Directions for this task
Read the listing below and copy out every line that holds "picture".

(Entries with scene source code)
________________

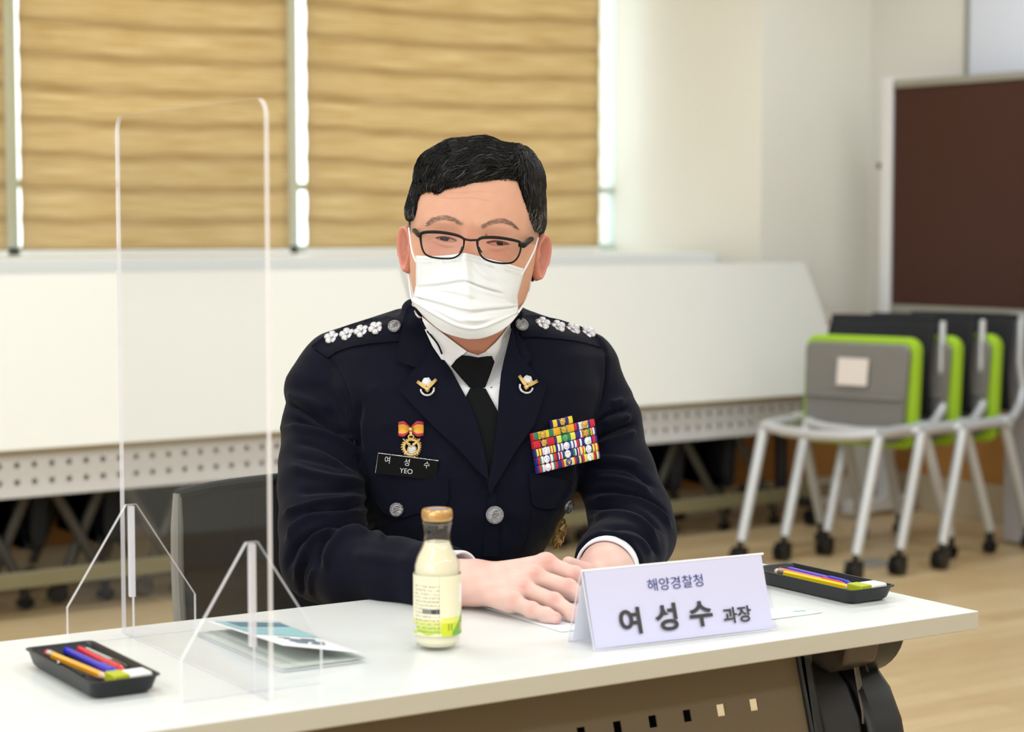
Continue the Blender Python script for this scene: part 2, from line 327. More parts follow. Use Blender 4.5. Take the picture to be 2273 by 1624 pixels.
# ------------------------------------------------------------------ folded flip-top tables along the windows
def folded_table(xa, xb, ya, yb, label, right):
    """top edge line from (xa, ya) to (xb, yb) world"""
    A = np.array([xa, ya, 0.0]); B = np.array([xb, yb, 0.0]); d = (B - A) / np.linalg.norm(B - A); nrm = np.array([d[1], -d[0], 0]); L = np.linalg.norm(B - A)
    o = empty('folded_table', tuple((A + B) / 2)); tag(o, label, 'table', 'folded white tables lined up under the windows')
    Z = np.array([0, 0, 1.0])
    def P(s, n_, z): return A + d * s + nrm * n_ + Z * z
    zt, zb = 1.022, .51; lean = .27
    mb = MB(); th = .022
    mb.add([P(0, 0, zt), P(L, 0, zt), P(L, th, zt), P(0, th, zt), P(0, lean, zb), P(L, lean, zb), P(L, lean + th, zb), P(0, lean + th, zb)],
           [(0, 1, 2, 3), (7, 6, 5, 4), (4, 5, 1, 0), (5, 6, 2, 1), (6, 7, 3, 2), (7, 4, 0, 3)])
    top = mb.build('tabletop', 'laminate_far', o, bevel=.002)
    e = MB(); e.add([P(0, lean - .001, zb - .003), P(L, lean - .001, zb - .003), P(L, lean + th + .001, zb - .003), P(0, lean + th + .001, zb - .003),
                     P(0, lean - .001, zb + .006), P(L, lean - .001, zb + .006), P(L, lean + th + .001, zb + .006), P(0, lean + th + .001, zb + .006)],
                    [(0, 3, 2, 1), (4, 5, 6, 7), (0, 1, 5, 4), (1, 2, 6, 5), (2, 3, 7, 6), (3, 0, 4, 7)]); e.build('edge_band', 'edge_far', o)
    rl = MB(); rl.add([P(.02, .20, .095), P(L - .02, .20, .095), P(L - .02, .235, .095), P(.02, .235, .095), P(.02, .20, .14), P(L - .02, .20, .14), P(L - .02, .235, .15), P(.02, .235, .14)], [(0, 3, 2, 1), (4, 5, 6, 7), (0, 1, 5, 4), (1, 2, 6, 5), (2, 3, 7, 6), (3, 0, 4, 7)]); rl.build('foot_rail', 'rail_olive', o, bevel=.004)
    # perforated apron with real holes
    s0, s1, z0, z1 = .05, L - .06, .372, .50; nn = .26
    pm = MB(); hp = .054; rows = [.467, .416]; rr = .0095
    nx = int((s1 - s0) / hp)
    def hole_row(zc, za, zb_):
        for i in range(nx):
            c = s0 + (i + .5) * (s1 - s0) / nx; hw = (s1 - s0) / nx / 2
            outer = [(hw, 0), (hw, 1), (0, 1), (-hw, 1), (-hw, 0), (-hw, -1), (0, -1), (hw, -1)]
            ov = []; iv = []
            for k, (ox, oz) in enumerate(outer):
                a = k * PI / 4; iv.append(P(c + rr * math.cos(a), nn, zc + rr * math.sin(a)))
                ov.append(P(c + ox, nn, zc if oz == 0 else (zb_ if oz > 0 else za)))
            pm.add(ov + iv, [(k, (k + 1) % 8, 8 + (k + 1) % 8, 8 + k) for k in range(8)])
    hole_row(rows[0], .4415, z1); hole_row(rows[1], .390, .4415)
    pm.add([P(s0, nn, z0), P(s1, nn, z0), P(s1, nn, .390), P(s0, nn, .390)], [(0, 1, 2, 3)])
    pm.add([P(s0, nn - .03, z0 - .0), P(s1, nn - .03, z0), P(s1, nn, z0), P(s0, nn, z0)], [(0, 1, 2, 3)])
    pm.build('perforated_apron', 'perf_white', o, solid=.0015, smooth=False)
    MB().add([P(s0, nn - .02, z0), P(s1, nn - .02, z0), P(s1, nn - .02, z1), P(s0, nn - .02, z1)], [(0, 1, 2, 3)]).build('apron_lining', 'perf_hole', o, smooth=False)
    for s in (.22, L - .22):
        l = MB(); l.box(P(s, .14, .52), (.06, .10, .10)); l.tube([P(s, .12, .5), P(s, .12, .10)], .026, 12); l.build('leg', 'plastic_dark', o)
        f_ = MB(); f_.tube([P(s, -.25, .085), P(s, .02, .105), P(s, .30, .085)], .02, 10); f_.build('foot', 'plastic_dark', o)
        for q in (-.25, .29):
            c = P(s, q, .032); MB().tube([c - d * .016, c + d * .016], .032, 16).build('caster', 'plastic_black', o)

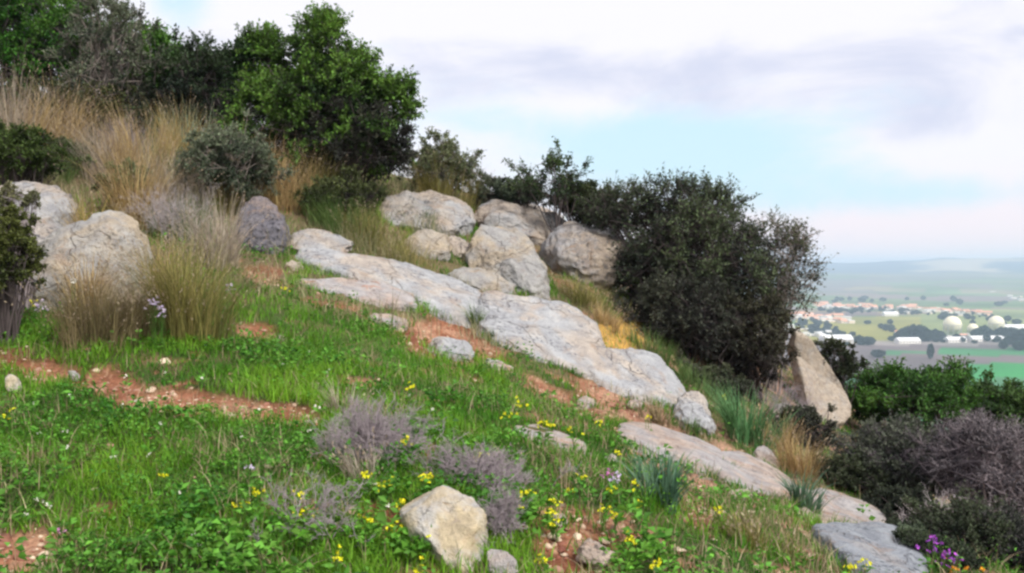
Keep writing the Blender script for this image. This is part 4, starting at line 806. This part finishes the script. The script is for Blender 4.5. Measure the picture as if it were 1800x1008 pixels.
g2 = 'houses of the nearer settlement beside the thicket'; place_houses(40, 1385, 1495, 556, 566, 5, 'pale house in the nearer settlement beside the thicket', g2, [0, 1, 2, 3]); place_houses(26, 1385, 1470, 576, 598, 9, 'white flat roofed house in the nearer settlement beside the thicket', g2, [2, 3])
place_houses(12, 1560, 1760, 590, 594, 3, 'pale low house among the valley trees', 'low houses among the valley trees', [0, 1, 2, 3]); place_houses(10, 1700, 1800, 505, 528, 4, 'faint pale building on the far green rise', 'buildings on the far green rise', [2, 3])
for (u, v, w_, d_, h_, lb) in [(1596,604,30,14,4,'long white shed in front of the round dark valley trees'),(1740,600,55,14,3.5,'long low white greenhouse roof right of the storage spheres'),(1680,602,26,12,4,'low grey white shed below the storage spheres'),(1470,604,40,20,6,'white shed at the edge of the settlement'),(1565,556,30,16,5,'white hall on the green belt behind the trees'),(1790,583,50,18,6,'long pale shed at the right edge of the valley')]:
    house(on_valley(u, v), M_wallw, M_roofw, w_, d_, h_, .1, lb, None, False, 'shed', 'shed')
M_tank = simple('tank_paint', (0.85, 0.78, 0.58), .5, .04, .2); M_steel = simple('tank_steel', (0.5, 0.5, 0.5), .5, .1, 1)
def tank(u, v, r, label):
    loc = on_valley(u, v); t = thing('storage_sphere', label, 'storage tank', (0, 0, 0)); n, m = 40, 22
    ph = np.linspace(0, math.pi, m); th = np.linspace(0, 2*math.pi, n, endpoint=False); V = np.array([(r*math.sin(p)*math.cos(a), r*math.sin(p)*math.sin(a), r*math.cos(p)+r*1.12) for p in ph for a in th])
    i = np.arange(m-1)[:, None]*n; j = np.arange(n)[None, :]; q = np.stack(np.broadcast_arrays(i+j, i+n+j, i+n+(j+1) % n, i+(j+1) % n), -1).reshape(-1, 4)
    obj('shell', V, [q], M_tank, t)
    for k in range(10):
        a = k*math.pi/5; c, s = math.cos(a)*r*.97, math.sin(a)*r*.97; Q = np.array([[(c, s, -2), (c, s, r*1.1)]]); V, Fq, _ = tubes(Q, np.array([[r*.035]*2]), 8); obj('leg', V, Fq, M_steel, t)
    ring = np.array([[(math.cos(a)*r*1.03, math.sin(a)*r*1.03, r*1.12) for a in np.linspace(0, 2*math.pi, 33)]]); V, Fq, _ = tubes(ring, np.full((1, 33), r*.03), 6); obj('walkway', V, Fq, M_steel, t)
    t.location = tuple(map(float, loc))
tank(1675, 588, 13, 'big cream storage sphere in the valley, left of the pair'); tank(1752, 584, 12, 'big cream storage sphere in the valley, right of the pair'); tank(1711, 589, 8.0, 'smaller cream tank between the two big storage spheres')
def far_tree(kind):
    rng2 = np.random.RandomState(kind+60); t = thing('valley_tree', 'dark blue green tree in the valley', 'tree', (0, 0, 0), 'trees of the valley')
    hh, rx = [(9, 5), (7, 6.5), (13, 2.4)][kind]; n = 1500; d = nrm(rng2.normal(size=(n, 3))); rad = (1+.3*pn(d*2+kind))*rng2.uniform(.5, 1, n)**.5
    pos = np.array([0, 0, hh*.58])+d*np.array([rx, rx, hh*.45])*rad[:, None]; L = rng2.uniform(.8, 1.6, n)
    V, Fc, A = leaves(pos, nrm(d+rng2.normal(size=(n, 3))*.6), L, L*.7, rng2, np.clip(.4+.5*pn(pos*.4), 0, 1)); obj('crown', V, Fc, M_far, t, attrs={'tint': A})
    V, Fq, _ = tubes(np.array([[(0, 0, -1), (0, .1, hh*.3), (0, 0, hh*.6)]]), np.array([[.5, .4, .2]]), 6); obj('trunk', V, Fq, M_bark, t); return t
M_far = leafmat('valley_tree_leaf', (0.02, 0.04, 0.04), (0.055, 0.09, 0.065), .2)
TP = [far_tree(0), far_tree(1), far_tree(2)]; spots = []
def trees(n, u0, u1, va, vb, jit, s0, s1, label, kinds=(0, 1)):
    for i in range(n):
        u = rng.uniform(u0, u1); v = va+(vb-va)*(u-u0)/(u1-u0)+rng.uniform(-jit, jit); spots.append((u, v, rng.uniform(s0, s1), label, rng.choice(kinds)))
trees(9, 1590, 1622, 596, 596, 1.5, 1.6, 2.1, 'tree of the round dark clump left of the storage spheres'); trees(6, 1632, 1660, 592, 594, 2, .9, 1.3, 'tree between the dark clump and the storage spheres')
trees(14, 1716, 1740, 594, 596, 2, 1.0, 1.8, 'dark tree between the two storage spheres'); trees(14, 1760, 1815, 596, 602, 3, 1.2, 2.0, 'dark tree right of the storage spheres'); trees(5, 1760, 1800, 612, 616, 2, .8, 1.2, 'tree at the field edge on the right')
trees(16, 1440, 1600, 548, 552, 3, .8, 1.3, 'tree in front of the far village row'); trees(8, 1496, 1530, 604, 607, 2, .8, 1.3, 'tree at the dark field edge near the settlement'); trees(14, 1400, 1480, 570, 590, 10, .7, 1.1, 'tree among the houses of the settlement')
trees(70, 1436, 1745, 543, 557, 4, .4, .9, 'small tree among the houses of the far village row'); trees(40, 1390, 1500, 560, 600, 14, .5, .9, 'small tree in the nearer settlement'); trees(30, 1560, 1800, 596, 604, 4, .5, 1.0, 'small tree of the dark belt along the sheds')
trees(1, 1544, 1545, 628, 629, 0, 1.1, 1.1, 'lone dark tree in the purple brown field', (1,)); trees(9, 1520, 1600, 570, 582, 7, .7, 1.1, 'small tree on the yellow green field'); trees(18, 1450, 1800, 530, 536, 5, 1, 1.7, 'tree on the far green belt'); trees(16, 1620, 1800, 556, 574, 7, .7, 1.2, 'small tree on the field behind the storage spheres')
for i, (u, v, s, lb, k) in enumerate(spots):
    loc = on_valley(u, v)
    if i < 2:
        TP[i].location = tuple(loc); TP[i].scale = (s,)*3; TP[i]['label'] = lb
    else: copy_tree(TP[k], loc, rng.uniform(0, 6), s, lb)
u = 1637; loc = on_valley(u, 632); TP[2].location = tuple(loc); TP[2].scale = (1.2,)*3; TP[2]['label'] = 'narrow cypress like tree standing alone behind the green bush'

# ------------------------------------------------------------------ haze
V, Fq = boxv(-11500, 11500, -11500, 11500, -112, HTOP); m, t = newmat('haze'); pv = t.add('ShaderNodeVolumePrincipled', {'Color': (0.64, 0.81, 1.0), 'Density': 2.2e-4, 'Anisotropy': -0.1})
t.l.new(pv.outputs[0], t.add('ShaderNodeOutputMaterial').inputs['Volume'])
hz = obj('haze', V, [Fq], m, smooth=False); tag(hz, 'pale blue air between the hillside and the far hills', 'haze', kind='stuff')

________________

Answer
Continue the Blender Python script for this scene: part 2, from line 327. More parts follow. Use Blender 4.5. Take the picture to be 2273 by 1624 pixels.
Keep writing the Blender script for this image. This is part 4, starting at line 806. This part finishes the script. The script is for Blender 4.5. Measure the picture as if it were 1800x1008 pixels.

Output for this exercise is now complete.